LEONARDO SANCHEZ
SÃO PAULO, SP (FOLHAPRESS) – Quando estreou em 2020, “Bom Dia, Verônica” levou debates urgentes sobre o papel da mulher na sociedade para as telas da Netflix. Nesta semana, ao chegar à sua terceira e derradeira temporada, a série mostra que foi além.
Se em seu primeiro ano concentrou esforços em denunciar a violência doméstica e o feminicídio, no segundo examinou o fundamentalismo religioso e a corrupção em diferentes esferas -igreja, polícia e política. Agora, na terceira, que leva o nome “A Caçada Final”, passou pelo interior do país, no que pode ser lido como uma trilogia de ataque ao conservadorismo brasileiro.

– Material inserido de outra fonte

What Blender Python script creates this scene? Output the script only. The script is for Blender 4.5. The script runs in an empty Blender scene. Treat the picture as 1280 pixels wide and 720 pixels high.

“Não é obrigação da série cumprir uma função social, isso a gente deixa para o Estado, que deveria entrar mais nesse assunto [a violência contra a mulher]”, diz Tainá Müller, a personagem-título. “Mas que a série promoveu um debate, isso é inegável, apesar de eu não gostar de jogar na Verônica a função de educadora.”
Cercada pelos prédios do centro de São Paulo, cenário da própria série, a atriz se emocionou no evento de lançamento promovido pela Netflix e denunciou o fato de vivermos num mundo masculinizado.
Foi também por romper com essa hipermasculinidade -no caso, a do gênero policial- que o seriado “Bom Dia, Verônica” angariou a sua fama. Müller teve, a cada temporada, um contraponto masculino. Primeiro foi Eduardo Moscovis, como um policial serial killer, e depois foi Reynaldo Gianecchini, como um guia espiritual estuprador.
Rodrigo Santoro se impõe como a ameaça da vez, de cabelos longos e tanquinho lustroso, dominando os cavalos da enorme fazenda onde seu personagem mora. Mas nem todas gostam de ser dominadas, diz Verônica quando conhece o personagem misterioso, embora não demore muito para os dois estarem enroscados no feno, numa cena quentíssima em que seus corpos suados colam e descolam.
Nesta temporada, Verônica vai atrás de respostas sobre a organização Cosme e Damião, que está por trás da série de crimes que a assombra. Ela busca um orfanato que tem elos com o grupo e que preparava suas crianças para assumirem cargos de poder na sociedade brasileira, facilitando a rede de crimes por trás da filantropia.
Quem também é novidade no elenco é Maitê Proença, a mãe vaidosa e riquíssima do personagem de Santoro, obcecada por sua aparência. Gianecchini e a atriz Klara Castanho retornam em papéis-chave, como o pastor e a filha que ele chegou perto de violentar.
Na direção, José Henrique Fonseca assume, desta vez sozinho, os três episódios da terceira leva. “É uma série que não é só entretenimento, estamos falando do Brasil”, resume ele, que caminhou sobre uma linha tênue do que mostrar ou não numa trama que tem seu roteiro escrito com sangue.
Foi em “Heleno: O Príncipe Maldito”, de 2011, em que dirigiu Santoro, que ele buscou o nêmesis da nova temporada. O ator, que intercala projetos brasileiros com estrangeiros, diz que cada vez menos sente diferença entre trabalhar no Brasil e em Hollywood.
“Existe uma evolução muito grande, e ‘Bom Dia, Verônica’ é exemplo disso”, diz o ator. “Hoje produzimos com a qualidade padrão lá de fora, não há mais diferença técnica. O que varia é o orçamento, a cultura, a língua. Mas eu confesso que tive mais prazer trabalhando aqui, nesta série, falando a minha língua. A gente se sente mais livre para voar.”
Criada e roteirizada por Raphael Montes e Ilana Casoy, “Bom Dia, Verônica” é vista pela crítica como um dos esforços mais contundentes da Netflix para estabelecer uma base de produção no Brasil.
Por mais vista que tenha sido, o fato de a série chegar a uma conclusão é motivo de orgulho para Müller. Mas ela deixa claro que, se o público pedir, estará pronta para empunhar o revólver de Verônica de novo.